I am trying to solve a (possibly) trivial problem. I would like a nice, concise way to instantiate Array of bytes based on range. So far this works
Array(1 : Byte, 2 : Byte)
but I would like to use sth like
((1: Byte) to (10: Byte)).toArray
this is however Array[Int].
Range is not generic; it inherits from IndexedSeq[Int], so there's no way to make a "Range of Byte". (Edit: See Daniel C. Sobral's answer for a generic range type!)
When you try ((1: Byte) to (10: Byte)), the Bytes are implicitly converted back to Int again.
How about:
(1 to 10).map(_.toByte).toArray
That will result in two passes over the collection; if that's an issue, a non-strict view will rectify that:
(1 to 10).view.map(_.toByte).toArray
While Ben James answer is true enough, there is a more generic range for any type T for which there is an Intergral[T]: NumericRange.
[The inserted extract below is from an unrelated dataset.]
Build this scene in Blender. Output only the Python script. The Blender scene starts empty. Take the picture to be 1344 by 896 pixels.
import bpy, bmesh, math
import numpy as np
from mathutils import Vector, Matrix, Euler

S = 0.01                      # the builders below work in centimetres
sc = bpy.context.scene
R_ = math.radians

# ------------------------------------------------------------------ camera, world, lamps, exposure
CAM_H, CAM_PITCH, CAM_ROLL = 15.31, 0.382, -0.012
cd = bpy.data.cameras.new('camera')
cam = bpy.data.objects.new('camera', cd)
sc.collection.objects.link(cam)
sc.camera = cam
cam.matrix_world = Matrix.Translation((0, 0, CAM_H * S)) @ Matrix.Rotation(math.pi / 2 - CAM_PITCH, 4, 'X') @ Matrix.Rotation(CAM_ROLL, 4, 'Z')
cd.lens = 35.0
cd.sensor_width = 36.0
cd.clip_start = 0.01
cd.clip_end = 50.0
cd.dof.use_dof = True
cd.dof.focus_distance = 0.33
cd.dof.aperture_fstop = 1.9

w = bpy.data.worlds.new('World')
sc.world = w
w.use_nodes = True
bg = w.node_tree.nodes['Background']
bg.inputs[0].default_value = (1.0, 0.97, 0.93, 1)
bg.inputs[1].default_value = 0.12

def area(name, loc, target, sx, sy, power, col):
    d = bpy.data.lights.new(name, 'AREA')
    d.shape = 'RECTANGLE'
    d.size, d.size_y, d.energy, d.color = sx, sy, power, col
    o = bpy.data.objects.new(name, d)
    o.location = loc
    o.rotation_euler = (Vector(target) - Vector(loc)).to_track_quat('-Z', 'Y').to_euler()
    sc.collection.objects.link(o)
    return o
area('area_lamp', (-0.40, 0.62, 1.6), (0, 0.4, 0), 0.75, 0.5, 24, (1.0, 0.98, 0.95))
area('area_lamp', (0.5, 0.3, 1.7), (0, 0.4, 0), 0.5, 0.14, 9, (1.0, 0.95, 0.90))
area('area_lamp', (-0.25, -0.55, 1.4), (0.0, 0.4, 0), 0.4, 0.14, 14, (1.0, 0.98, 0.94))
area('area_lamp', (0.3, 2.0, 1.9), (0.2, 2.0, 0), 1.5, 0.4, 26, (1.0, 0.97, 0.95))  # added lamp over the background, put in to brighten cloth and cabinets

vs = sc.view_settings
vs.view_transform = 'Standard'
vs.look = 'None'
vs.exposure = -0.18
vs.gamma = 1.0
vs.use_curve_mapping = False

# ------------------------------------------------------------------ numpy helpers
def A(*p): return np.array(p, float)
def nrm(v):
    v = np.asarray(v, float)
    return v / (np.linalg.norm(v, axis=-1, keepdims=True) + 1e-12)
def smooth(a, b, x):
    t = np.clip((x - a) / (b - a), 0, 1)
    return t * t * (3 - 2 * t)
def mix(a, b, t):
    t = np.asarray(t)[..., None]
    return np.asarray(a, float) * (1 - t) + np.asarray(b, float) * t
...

import scala.collection.immutable.NumericRange
NumericRange(1: Byte, 10:Byte, 1: Byte).toArray
Another alternative would be mapping the resulting array to byte instead of mapping the range. For example, and using an Array method:
Array.range(1, 10).map(_.toByte)
NumericRange as I was writing that answer, but didn't investigate enough!